* DATASET EXCERPT *
--- START ---

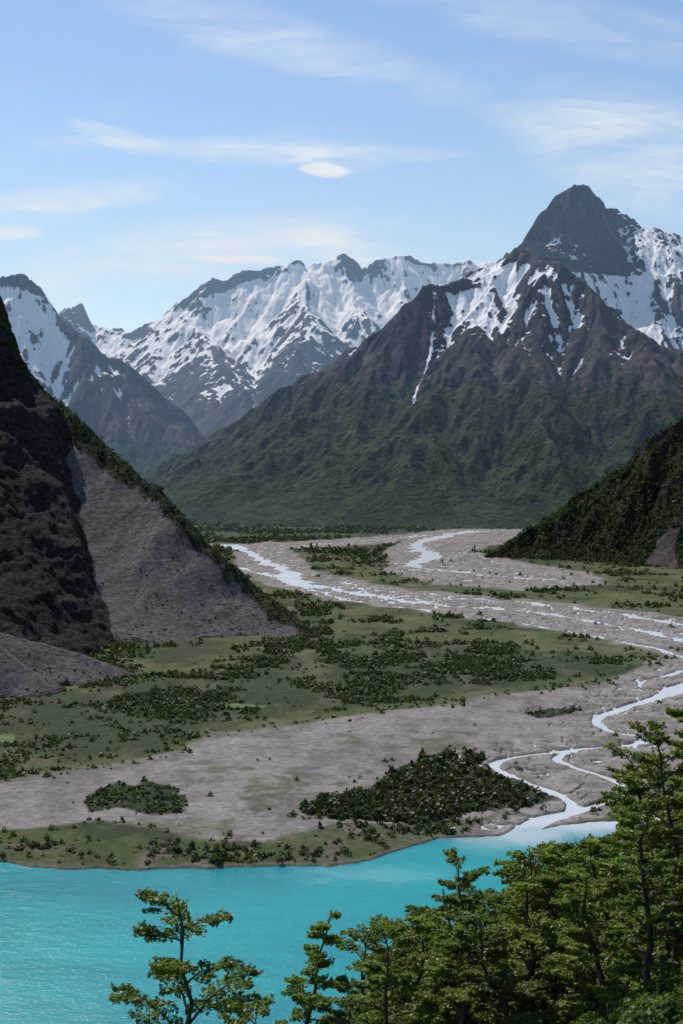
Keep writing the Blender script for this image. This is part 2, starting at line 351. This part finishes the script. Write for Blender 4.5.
def land(X,Y):
    w1=fbm(X,Y,70,4,101);w2=fbm(X,Y,70,4,102)
    amp=np.clip(Y/1000.,.6,3.)*9
    wx=X+amp*w1;wy=Y+amp*2.*w2
    k=np.clip(Y/1500.,.7,2.2)
    wr=sst(1250,1900,Y)
    wxr=X+amp*(.35+.8*wr)*w1;wyr=Y+amp*(.5+1.6*wr)*w2
    D={}
    D['lake']=sd_poly(X+3*w1,Y+7*w2+4*fbm(X,Y,14,3,7),P_lake)
    D['grav']=sd_poly(wx,wy,P_gravel)
    up=np.maximum.reduce([sd_poly(wx,wy,P_upper),sd_poly(wx,wy,P_up2),sd_poly(wx,wy,P_up3)])
    D['up']=up
    D['forB']=sd_poly(X+1.2*amp*w1,Y+3.*amp*w2,P_forB);D['patA']=sd_poly(X+1.4*amp*w1,Y+3.5*amp*w2,P_patA)
    D['shore']=sd_poly(X+.5*amp*w1,Y+amp*w2,P_shore);D['belt']=sd_poly(wx,wy,P_belt);D['belt2']=sd_poly(wx,wy,P_belt2)
    D['pond']=np.maximum(sd_poly(wx,wy,P_pond),sd_poly(wx,wy,P_pond2));D['spur']=sd_poly(wx,wy,P_spur)
    r=np.full(X.shape,1e9)
    for q in RV: r=np.minimum(r,sd_line(wxr,wyr,q))
    D['riv']=r+wr*8*k*fbm(X,Y,90,3,215)+(1-wr)*4*fbm(X,Y,50,3,216)
    n=perlin((X+.6*Y)/(80*k)+1.5*w1,(Y-.4*X)/(52*k)+1.5*w2,211)
    n2=perlin((X+.3*Y)/(130*k)+2.*w2,(Y-.5*X)/(46*k)+2.*w1,213)
    br=np.minimum(np.abs(n)*52*k-2.8*k,np.abs(n2)*52*k-2.4*k+1.5*(1-wr))
    cor=sst((100+60*wr)*k,(45+35*wr)*k,r)*(sst(-5,20,np.maximum(up,D['grav'])))
    D['braid']=br+(1-cor)*60
    return D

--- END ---

* REQUIRED WORK *
Your task is an exact transcription of all the data, minus the pictures.

* EXERCISE RESULT *
Keep writing the Blender script for this image. This is part 2, starting at line 351. This part finishes the script. Write for Blender 4.5.
def land(X,Y):
    w1=fbm(X,Y,70,4,101);w2=fbm(X,Y,70,4,102)
    amp=np.clip(Y/1000.,.6,3.)*9
    wx=X+amp*w1;wy=Y+amp*2.*w2
    k=np.clip(Y/1500.,.7,2.2)
    wr=sst(1250,1900,Y)
    wxr=X+amp*(.35+.8*wr)*w1;wyr=Y+amp*(.5+1.6*wr)*w2
    D={}
    D['lake']=sd_poly(X+3*w1,Y+7*w2+4*fbm(X,Y,14,3,7),P_lake)
    D['grav']=sd_poly(wx,wy,P_gravel)
    up=np.maximum.reduce([sd_poly(wx,wy,P_upper),sd_poly(wx,wy,P_up2),sd_poly(wx,wy,P_up3)])
    D['up']=up
    D['forB']=sd_poly(X+1.2*amp*w1,Y+3.*amp*w2,P_forB);D['patA']=sd_poly(X+1.4*amp*w1,Y+3.5*amp*w2,P_patA)
    D['shore']=sd_poly(X+.5*amp*w1,Y+amp*w2,P_shore);D['belt']=sd_poly(wx,wy,P_belt);D['belt2']=sd_poly(wx,wy,P_belt2)
    D['pond']=np.maximum(sd_poly(wx,wy,P_pond),sd_poly(wx,wy,P_pond2));D['spur']=sd_poly(wx,wy,P_spur)
    r=np.full(X.shape,1e9)
    for q in RV: r=np.minimum(r,sd_line(wxr,wyr,q))
    D['riv']=r+wr*8*k*fbm(X,Y,90,3,215)+(1-wr)*4*fbm(X,Y,50,3,216)
    n=perlin((X+.6*Y)/(80*k)+1.5*w1,(Y-.4*X)/(52*k)+1.5*w2,211)
    n2=perlin((X+.3*Y)/(130*k)+2.*w2,(Y-.5*X)/(46*k)+2.*w1,213)
    br=np.minimum(np.abs(n)*52*k-2.8*k,np.abs(n2)*52*k-2.4*k+1.5*(1-wr))
    cor=sst((100+60*wr)*k,(45+35*wr)*k,r)*(sst(-5,20,np.maximum(up,D['grav'])))
    D['braid']=br+(1-cor)*60
    return D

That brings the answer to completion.